» Stated problem: Both the line containing "Recreate this scene" and the line containing "bpy.context.scene.camera = cam" belong in the copy, as do all lines between them, copied exactly; pictures do not.

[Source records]
▼
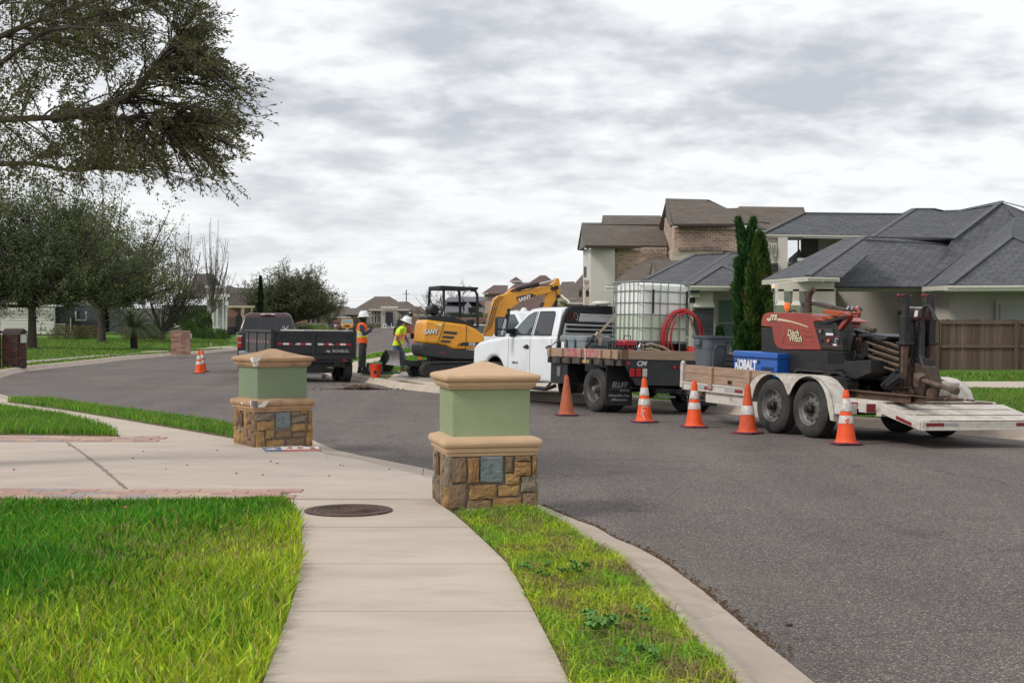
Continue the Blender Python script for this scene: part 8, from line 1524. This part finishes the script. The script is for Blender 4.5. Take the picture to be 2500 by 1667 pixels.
ld = empty('wrapped_bundle', tuple(wk.location + Vector((0, 0, 1.9))), .4, 'white plastic-wrapped bundle on the work truck', 'bundle'); MB().ball((0, 1.2, -.1), .2, 10, (1.3, .8, .6)).ball((.2, 1.1, -.02), .12, 8).build('wrapping', PRINTW, ld, smooth=True)

# road-work signs, mesh, stakes
def sign(label, px, py, w_, h_, d, m, txt, dia=False, post=1.2):
 p = at(px, py, d); r = empty('road_sign', (p.x, p.y, p.z), R(-4), label, 'sign');
 if dia: MB().prism([(0, -h_ / 2), (w_ / 2, 0), (0, h_ / 2), (-w_ / 2, 0)], -.01, .01, 'y').build('panel', m, r)
 else: MB().bb((-w_ / 2, -.01, -h_ / 2), (w_ / 2, .01, h_ / 2)).build('panel', m, r)
 MB().cyl((0, .03, -post - h_ / 2), (0, .03, h_ / 2), .035, n=8).build('post', mat('sign_post', (.12, .11, .1), .6), r)
 for i, t_ in enumerate(txt): text(t_, h_ / (len(txt) + 1.6), r, (0, -.014, h_ * (.5 - (i + 1) / (len(txt) + 1))), (R(90), 0, 0), PLAS if m is not MC.get('street_green') else PRINTW, sx=.7, off=.002)
SGO = mat('sign_orange', (.78, .12, .025), .6)
sign('orange rectangular road-work sign seen through the excavator canopy', 1104, 746, .74, .55, 168, SGO, ('ROAD', 'WORK', 'AHEAD'), post=1.3); sign('small orange sign plate below the larger one', 1103, 758, .5, .3, 167, SGO, ('ONE LANE',), post=.9); sign('lower orange sign right of the larger orange sign', 1114, 763, .55, .5, 160, SGO, ('DETOUR',), post=.9)
sign('green street name sign behind the excavator', 1124, 750, .8, .2, 165, mat('street_green', (.02, .22, .20), .5), ('PALM VIEW',), post=1.9)
mh = empty('orange_mesh_barrier', tuple(at(1030, 800, 110)), 0, 'orange safety mesh strung on stakes beyond the excavator', 'barrier')
for k in range(9): MB().beam((-1.2 + k * .3, 0, -.5), (-1.2 + k * .3, 0, .55), .03).build('mesh_strand', SGO, mh)
for k in range(6): MB().beam((-1.25, 0, -.4 + k * .18), (1.25, 0, -.42 + k * .18), .03).build('mesh_strand', SGO, mh)
q_ = at(1030, 825, 52); sp_ = empty('marker_post', (q_.x, q_.y, H(q_.x, q_.y) + .15), 0, 'leaning orange delineator post left of the excavator', 'marker post'); MB().cyl((0, 0, 0), (-.28, 0, .85), .05, n=10).build('tube', SGO, sp_)
for k, (px_, py_) in enumerate(((1037, 880), (1056, 884), (1070, 885))):
 q_ = at(px_, py_, 43.5); o = empty('orange_block', (q_.x, q_.y, H(q_.x, q_.y) + .15), .3 * k, ('leftmost', 'middle', 'rightmost')[k] + ' of three orange barrier feet under the counterweight', 'barrier foot'); MB().box((0, 0, .12), (.14 + .09 * k, .2, .24)).build('block', SGO, o, bevel=.02)

# ------------------------------------------------------------------ things at the workers' feet
def onG(px, py, dz=0.16): p = G(px, py, dz); return (p.x, p.y, H(p.x, p.y) + dz)
bk = empty('bucket', onG(917, 921), 0, 'bright orange plastic bucket on the muddy verge', 'bucket'); BKO = mat('bucket_orange', (.82, .06, .012), .4); MB().lathe([(.0005, 0), (.125, 0), (.155, .34), (.163, .34), (.163, .36), (.15, .36), (.142, .30), (.12, .02)], n=28).build('pail', BKO, bk, smooth=True)
for z_ in (.285, .315): MB().lathe([(.153, z_), (.165, z_), (.165, z_ + .012), (.153, z_ + .012)], n=28).build('rim_ring', BKO, bk)
MB().tube([(-.16, 0, .31), (-.17, -.06, .2), (-.10, -.15, .11), (0, -.17, .08), (.10, -.15, .11), (.17, -.06, .2), (.16, 0, .31)], .006, 5).build('handle', STEEL, bk); MB().bb((-.04, -.152, .10), (.04, -.135, .2)).build('printed_logo', PLAS, bk)
tb_ = empty('black_tub', onG(914, 914), .1, 'black trapezoid tub with green rim behind the orange bucket', 'tub'); MB().loft([rr(.27, .2, 0, .04), rr(.23, .16, .33, .04)]).build('tub_body', PLAS, tb_, bevel=.01); MB().loft([rr(.24, .17, .33, .04), rr(.23, .16, .35, .04)]).build('rim', mat('green_plastic', (.03, .22, .08), .5), tb_)
gx = empty('valve_box', onG(961, 914), R(8), 'open green valve box frame with litter in front of the second worker', 'valve box'); MB().bb((-.35, -.05, 0), (.25, 0, .08)).bb((-.35, .2, 0), (.25, .25, .05)).bb((-.38, -.02, 0), (-.33, .24, .06)).build('frame', mat('dark_green_plastic', (.02, .11, .05), .5), gx, bevel=.005)
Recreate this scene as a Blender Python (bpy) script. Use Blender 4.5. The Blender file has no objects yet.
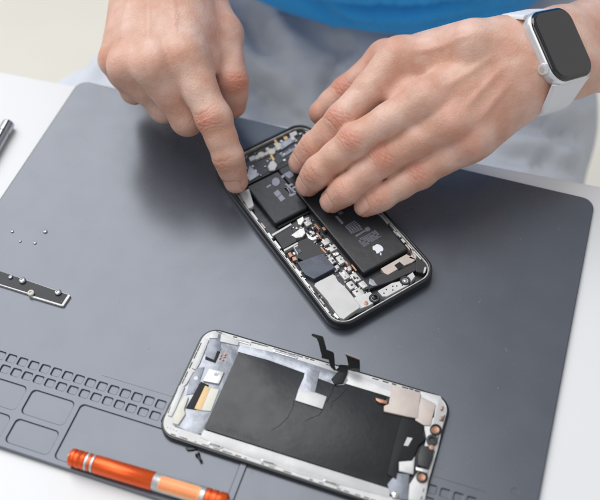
import bpy, bmesh, math, random
import numpy as np
import openvdb
from mathutils import Vector, Matrix
rnd = random.Random(7)
S = 0.001                      # everything below is laid out in millimetres
C = bpy.context.scene.collection

# ------------------------------------------------------------------ camera
F, PIT, ROLL, H = 905.63, 0.94971, -0.037685, 438.65
fw = np.array([0, math.cos(PIT), -math.sin(PIT)]); up0 = np.array([0, math.sin(PIT), math.cos(PIT)]); rt0 = np.array([1., 0, 0])
rt = rt0*math.cos(ROLL)+up0*math.sin(ROLL); up = up0*math.cos(ROLL)-rt0*math.sin(ROLL)
cd = bpy.data.cameras.new('camera'); cam = bpy.data.objects.new('camera', cd); C.objects.link(cam)
cd.sensor_width = 36; cd.lens = F/600*36; cd.clip_start = 0.01; cd.clip_end = 50
cam.matrix_world = Matrix(((rt[0], up[0], -fw[0], 0), (rt[1], up[1], -fw[1], 0), (rt[2], up[2], -fw[2], H*S), (0, 0, 0, 1)))
cd.dof.use_dof = True; cd.dof.focus_distance = 0.515; cd.dof.aperture_fstop = 6.3
bpy.context.scene.camera = cam

# ------------------------------------------------------------------ light
sc = bpy.context.scene
w = bpy.data.worlds.new('World'); sc.world = w; w.use_nodes = True
w.node_tree.nodes['Background'].inputs[0].default_value = (0.93, 0.96, 1.0, 1)
bgn = w.node_tree.nodes['Background']; bgn.inputs[1].default_value = 0.48
_n = w.node_tree.nodes; _l = w.node_tree.links; _t = _n.new('ShaderNodeTexCoord'); _x = _n.new('ShaderNodeTexNoise'); _x.inputs['Scale'].default_value = 1.6; _x.inputs['Detail'].default_value = 1
_r = _n.new('ShaderNodeMapRange'); _r.inputs[1].default_value = .35; _r.inputs[2].default_value = .65; _r.inputs[3].default_value = .30; _r.inputs[4].default_value = .66
_l.new(_t.outputs['Generated'], _x.inputs['Vector']); _l.new(_x.outputs['Fac'], _r.inputs[0]); _l.new(_r.outputs[0], bgn.inputs[1])   # the uneven brightness of a white room
def area(name, loc, target, size, sy, power, col):
    l = bpy.data.lights.new(name, 'AREA'); l.shape = 'RECTANGLE'; l.size = size; l.size_y = sy; l.energy = power; l.color = col
    o = bpy.data.objects.new(name, l); C.objects.link(o); o.location = loc
    o.rotation_euler = (Vector(target)-Vector(loc)).to_track_quat('-Z', 'Y').to_euler(); return o
area('window_light', (-1.0, 1.62, 2.55), (0, .3, 0), 2.3, 3.0, 90, (.985, .99, 1.0))
area('room_light', (-0.9, -0.5, 1.9), (0, .35, 0), 1.2, 1.2, 7, (1.0, .98, .96))
sc.view_settings.view_transform = 'Standard'; sc.view_settings.look = 'None'
sc.view_settings.exposure = 0.07; sc.view_settings.gamma = 1
sc.cycles.max_bounces = 8

# ------------------------------------------------------------------ helpers
def at(px, py, z=0.):
    d = fw+rt*(px-300)/F-up*(py-250)/F
    return np.array([0, 0, H])+d*((z-H)/d[2])
def local(c, t, p):
    q = p[:2]-np.array(c); return (q[0]*math.cos(t)+q[1]*math.sin(t), -q[0]*math.sin(t)+q[1]*math.cos(t))
MATP = ((-27.36, 281.89), -.35465); PHA = ((12.58, 330.74), .5354); PHB = ((-.5, 203.95), -.36654)
MT = 3.0                        # mat thickness
def tag(o, label=None, cat=None, group=None, kind=None):
    if label: o['label'] = label
    if cat: o['category'] = cat
    if group: o['group'] = group
    if kind: o['kind'] = kind
    return o
def thing(name, label, cat, loc=(0, 0, 0), rz=0, group=None):
    o = bpy.data.objects.new(name, None); C.objects.link(o); o.empty_display_size = .01
    o.location = [v*S for v in loc]; o.rotation_euler = (0, 0, rz)
    return tag(o, label, cat, group)

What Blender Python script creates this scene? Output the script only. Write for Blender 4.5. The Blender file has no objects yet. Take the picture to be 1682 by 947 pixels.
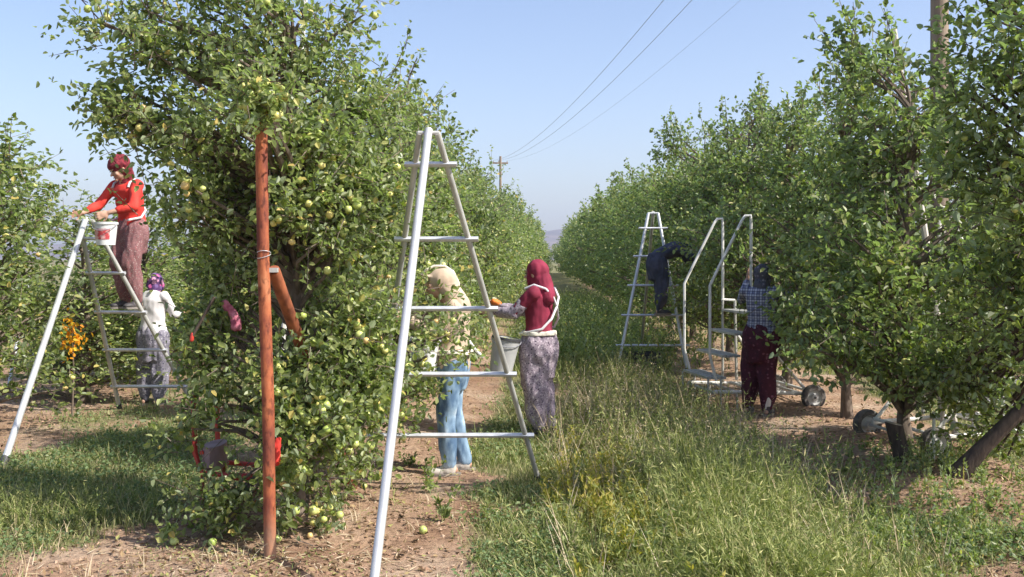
import bpy, bmesh, math, random
import numpy as np
from mathutils import Vector, Matrix, noise as mnoise

# ------------------------------------------------------------------ scene, camera, sky, sun
S = bpy.context.scene
COL = S.collection
R = math.radians
F_PX, CXP, HOR, EYE = 1700.0, 841.0, 425.0, 1.6
cam_d = bpy.data.cameras.new("camera")
cam = bpy.data.objects.new("camera", cam_d); COL.objects.link(cam)
cam.location = (0, 0, EYE); cam.rotation_euler = (R(90), 0, 0)
cam_d.sensor_width = 36.0
cam_d.lens = 36.0 * F_PX / 1682.0
cam_d.shift_y = -(947 / 2 - HOR) / 1682.0
cam_d.clip_start = 0.05; cam_d.clip_end = 20000
S.camera = cam

SUN_EL, SUN_AZ = 45.0, 113.0      # azimuth clockwise from +Y (view direction): from the right, a little behind the camera
w = bpy.data.worlds.new("World"); S.world = w; w.use_nodes = True
nt = w.node_tree; nt.nodes.clear()
sky = nt.nodes.new("ShaderNodeTexSky"); sky.sky_type = 'NISHITA'; sky.sun_disc = False
sky.sun_elevation = R(SUN_EL); sky.sun_rotation = R(SUN_AZ)
sky.air_density = 1.0; sky.dust_density = 1.6; sky.ozone_density = 2.5; sky.altitude = 0
bg = nt.nodes.new("ShaderNodeBackground"); bg.inputs[1].default_value = 0.145
wo = nt.nodes.new("ShaderNodeOutputWorld")
tint = nt.nodes.new("ShaderNodeMix"); tint.data_type = 'RGBA'; tint.blend_type = 'MULTIPLY'; tint.inputs[0].default_value = 1.0
tint.inputs[7].default_value = (1.03, .945, .965, 1); nt.links.new(sky.outputs[0], tint.inputs[6]); nt.links.new(tint.outputs[2], bg.inputs[0]); nt.links.new(bg.outputs[0], wo.inputs[0])
sd = bpy.data.lights.new("sun", 'SUN'); sd.energy = 4.8; sd.angle = R(0.6); sd.color = (1.0, 0.945, 0.86)
sun = bpy.data.objects.new("sun", sd); COL.objects.link(sun)
sv = Vector((math.sin(R(SUN_AZ)) * math.cos(R(SUN_EL)), math.cos(R(SUN_AZ)) * math.cos(R(SUN_EL)), math.sin(R(SUN_EL))))
sun.rotation_euler = sv.to_track_quat('Z', 'Y').to_euler()
sun.location = (8, -4, 12)
S.view_settings.view_transform = 'Standard'; S.view_settings.look = 'None'
S.view_settings.exposure = 0.64; S.view_settings.gamma = 1.0
S.cycles.max_bounces = 8; S.cycles.transmission_bounces = 4; S.cycles.diffuse_bounces = 4

def at(px, py, Y):
    return Vector(((px - CXP) / F_PX * Y, Y, EYE - (py - HOR) / F_PX * Y))
def gpt(px, py):
    Y = EYE * F_PX / (py - HOR); return at(px, py, Y)

# ------------------------------------------------------------------ materials
def new_mat(name):
    m = bpy.data.materials.new(name); m.use_nodes = True
    n = m.node_tree; n.nodes.clear()
    out = n.nodes.new("ShaderNodeOutputMaterial")
    return m, n, out
def N(n, t, **kw):
    x = n.nodes.new(t)
    for k, v in kw.items():
        if k == 'inp':
            for a, b in v.items(): x.inputs[a].default_value = b
        else: setattr(x, k, v)
    return x
def ramp(n, stops, interp='LINEAR'):
    r = n.nodes.new("ShaderNodeValToRGB"); r.color_ramp.interpolation = interp
    e = r.color_ramp.elements
    while len(e) < len(stops): e.new(0.5)
    for i, (p, c) in enumerate(stops):
        e[i].position = p; e[i].color = (c[0], c[1], c[2], 1)
    return r
def mixc(n, a, b, f, typ='MIX'):
    m = n.nodes.new("ShaderNodeMix"); m.data_type = 'RGBA'; m.blend_type = typ
    for s, v in ((0, f), (6, a), (7, b)):
        if hasattr(v, 'is_linked'): n.links.new(v, m.inputs[s])
        elif isinstance(v, (int, float)): m.inputs[s].default_value = v
        else: m.inputs[s].default_value = (v[0], v[1], v[2], 1)
    return m.outputs[2]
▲
» Answer to the exercise:
Recreate this scene as a Blender Python (bpy) script. Use Blender 4.5. The Blender file has no objects yet.
import bpy, bmesh, math, random
import numpy as np
import openvdb
from mathutils import Vector, Matrix
rnd = random.Random(7)
S = 0.001                      # everything below is laid out in millimetres
C = bpy.context.scene.collection

# ------------------------------------------------------------------ camera
F, PIT, ROLL, H = 905.63, 0.94971, -0.037685, 438.65
fw = np.array([0, math.cos(PIT), -math.sin(PIT)]); up0 = np.array([0, math.sin(PIT), math.cos(PIT)]); rt0 = np.array([1., 0, 0])
rt = rt0*math.cos(ROLL)+up0*math.sin(ROLL); up = up0*math.cos(ROLL)-rt0*math.sin(ROLL)
cd = bpy.data.cameras.new('camera'); cam = bpy.data.objects.new('camera', cd); C.objects.link(cam)
cd.sensor_width = 36; cd.lens = F/600*36; cd.clip_start = 0.01; cd.clip_end = 50
cam.matrix_world = Matrix(((rt[0], up[0], -fw[0], 0), (rt[1], up[1], -fw[1], 0), (rt[2], up[2], -fw[2], H*S), (0, 0, 0, 1)))
cd.dof.use_dof = True; cd.dof.focus_distance = 0.515; cd.dof.aperture_fstop = 6.3
bpy.context.scene.camera = cam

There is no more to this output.